- **Data provided**
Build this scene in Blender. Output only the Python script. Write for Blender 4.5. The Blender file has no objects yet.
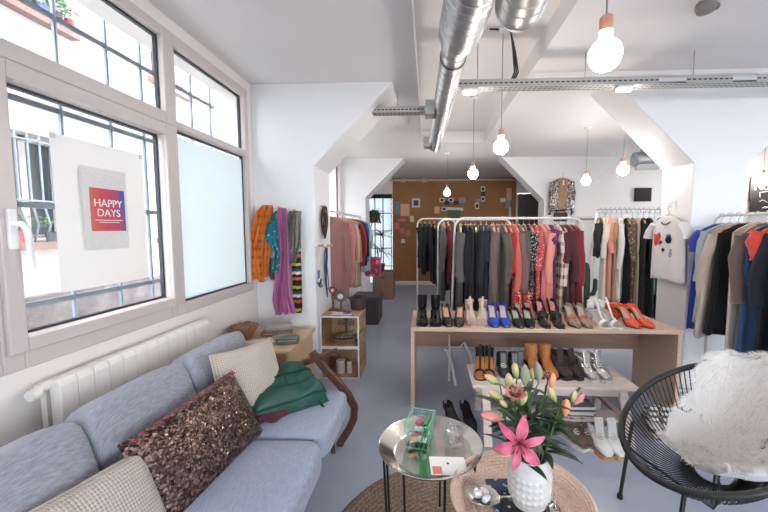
import bpy, math, random
from math import sin, cos, pi, radians as R
from mathutils import Vector, Matrix, Euler, noise
random.seed(7)
S = bpy.context.scene
C = S.collection
D = bpy.data

# ------------------------------------------------------------------ camera
cam = D.cameras.new('camera'); co = D.objects.new('camera', cam); C.objects.link(co)
FPX = 350.0
cam.sensor_width = 36.0; cam.lens = FPX/768*36.0
cam.shift_x = -(412-384)/768.0
cam.clip_start = .02; cam.clip_end = 100
PITCH, YAW, EYE = R(4.41), R(2.6), 1.5
co.location = (0, 0, EYE); co.rotation_euler = (R(90)-PITCH, 0, YAW)
S.camera = co
_fw = Vector((-sin(YAW)*cos(PITCH), cos(YAW)*cos(PITCH), -sin(PITCH)))
_rt = Vector((cos(YAW), sin(YAW), 0))
_up = Vector((-sin(YAW)*sin(PITCH), cos(YAW)*sin(PITCH), cos(PITCH)))
def at(px, py, X=None, Y=None, Z=None):
    """a point of the photograph on a known plane of the room"""
    d = _fw + _rt*((px-412)/FPX) - _up*((py-256)/FPX)
    t = X/d.x if X is not None else (Y/d.y if Y is not None else (Z-EYE)/d.z)
    return Vector((0, 0, EYE)) + d*t

# ------------------------------------------------------------------ materials
MATS = {}
def lin(c):
    return tuple((v/12.92 if v <= .04045 else ((v+.055)/1.055)**2.4) for v in c)
def rgb(r, g, b):
    return lin((r/255., g/255., b/255.)) + (1,)
class NT:
    def __init__(s, name):
        s.m = D.materials.new(name); s.m.use_nodes = True
        s.t = s.m.node_tree; s.b = s.t.nodes['Principled BSDF']
        s._co = None
    def n(s, typ, **kw):
        nd = s.t.nodes.new(typ)
        for k, v in kw.items():
            if hasattr(nd, k) and k not in nd.inputs: setattr(nd, k, v)
            else: nd.inputs[k].default_value = v
        return nd
    def l(s, a, b): s.t.links.new(a, b)
    def co(s, kind='Object', scale=(1, 1, 1), rot=(0, 0, 0)):
        if s._co is None: s._co = s.n('ShaderNodeTexCoord')
        mp = s.n('ShaderNodeMapping')
        mp.inputs['Scale'].default_value = scale; mp.inputs['Rotation'].default_value = rot
        s.l(s._co.outputs[kind], mp.inputs['Vector']); return mp.outputs[0]
    def noise(s, scale, detail=3, vec=None, rough=.5):
        nd = s.n('ShaderNodeTexNoise'); nd.inputs['Scale'].default_value = scale; nd.inputs['Detail'].default_value = detail
        nd.inputs['Roughness'].default_value = rough
        s.l(vec if vec is not None else s.co(), nd.inputs['Vector']); return nd.outputs['Fac']
    def ramp(s, fac, stops, interp='LINEAR'):
        nd = s.n('ShaderNodeValToRGB'); nd.color_ramp.interpolation = interp
        e = nd.color_ramp.elements
        while len(e) < len(stops): e.new(.5)
        for i, (p, c) in enumerate(stops): e[i].position = p; e[i].color = c
        s.l(fac, nd.inputs[0]); return nd.outputs[0]
    def mix(s, fac, a, b, typ='MIX'):
        nd = s.n('ShaderNodeMix', data_type='RGBA', blend_type=typ)
        for i, v in ((0, fac), (6, a), (7, b)):
            if isinstance(v, (int, float, tuple)): nd.inputs[i].default_value = v
            else: s.l(v, nd.inputs[i])
        return nd.outputs[2]
    def bump(s, h, strength=.3, dist=.002):
        nd = s.n('ShaderNodeBump'); nd.inputs['Strength'].default_value = strength; nd.inputs['Distance'].default_value = dist
        s.l(h, nd.inputs['Height']); s.l(nd.outputs[0], s.b.inputs['Normal'])
    def base(s, v):
        if isinstance(v, tuple): s.b.inputs['Base Color'].default_value = v
        else: s.l(v, s.b.inputs['Base Color'])
    def set(s, **kw):
        for k, v in kw.items(): s.b.inputs[k.replace('_', ' ')].default_value = v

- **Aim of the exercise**
Leave out any pictures, please, and quote only the lines from the top of the data through the line that contains "return Vector((0, 0, EYE)) + d*t".

- **Reply**
Build this scene in Blender. Output only the Python script. Write for Blender 4.5. The Blender file has no objects yet.
import bpy, math, random
from math import sin, cos, pi, radians as R
from mathutils import Vector, Matrix, Euler, noise
random.seed(7)
S = bpy.context.scene
C = S.collection
D = bpy.data

# ------------------------------------------------------------------ camera
cam = D.cameras.new('camera'); co = D.objects.new('camera', cam); C.objects.link(co)
FPX = 350.0
cam.sensor_width = 36.0; cam.lens = FPX/768*36.0
cam.shift_x = -(412-384)/768.0
cam.clip_start = .02; cam.clip_end = 100
PITCH, YAW, EYE = R(4.41), R(2.6), 1.5
co.location = (0, 0, EYE); co.rotation_euler = (R(90)-PITCH, 0, YAW)
S.camera = co
_fw = Vector((-sin(YAW)*cos(PITCH), cos(YAW)*cos(PITCH), -sin(PITCH)))
_rt = Vector((cos(YAW), sin(YAW), 0))
_up = Vector((-sin(YAW)*sin(PITCH), cos(YAW)*sin(PITCH), cos(PITCH)))
def at(px, py, X=None, Y=None, Z=None):
    """a point of the photograph on a known plane of the room"""
    d = _fw + _rt*((px-412)/FPX) - _up*((py-256)/FPX)
    t = X/d.x if X is not None else (Y/d.y if Y is not None else (Z-EYE)/d.z)
    return Vector((0, 0, EYE)) + d*t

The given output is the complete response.